Prawdopodobną przyczyną braku realizacji postulatu dobrowolnego ZUS-u przez ekipę rządzącą są liczne wątpliwości prawne, których nastręcza sam pomysł wprowadzenia systemu dobrowolnego. Z samego swojego założenia system ubezpieczeń jest powszechny, a zatem, aby był utrzymywany, musi być opłacany przez każdego, kto generuje dochód. Gdyby znaczna liczba osób zrezygnowała z płatności, ZUS stałby się nie wydajny. Idąc dalej - osoby, które nie zabezpieczyłyby się na starość, nie pobierałyby emerytury, a więc państwo musiałoby je utrzymywać. Wobec tego przedsiębiorcy, którzy dobrowolnie płaciliby ZUS musieliby opłacać nie tylko swoje składki emerytalne, ale też utrzymywać tych, którzy nie mieliby prawa do emerytury z racji braku opłacania składek zusowskich.
Alternatywnym pomysłem zarówno dla dobrowolnego ZUS-u jak i wakacji zusowskich jest idea modyfikacji obowiązku płacenia ZUS-u tylko wtedy, kiedy firma realnie uzyska dochód.

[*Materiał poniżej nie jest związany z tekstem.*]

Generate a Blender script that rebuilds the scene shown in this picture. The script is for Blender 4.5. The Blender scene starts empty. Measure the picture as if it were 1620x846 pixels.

Przedsiębiorca, który wygeneruje zysk będzie zobowiązany do zapłaty składki ZUS, ale jeśli firma w danym okresie nie wygeneruje żadnego zysku, to wówczas taki obowiązek nie ciążyłby na przedsiębiorcy. Pozwoliłoby to uniknąć sytuacji, w której firma zostaje obciążona składkami i nie wygeneruje zysku, co może odbić się negatywnie na jej zdolności kredytowej. Jednakże póki co nic nie zapowiada, by taki plan miał zostać wdrożony na drodze ustawowej.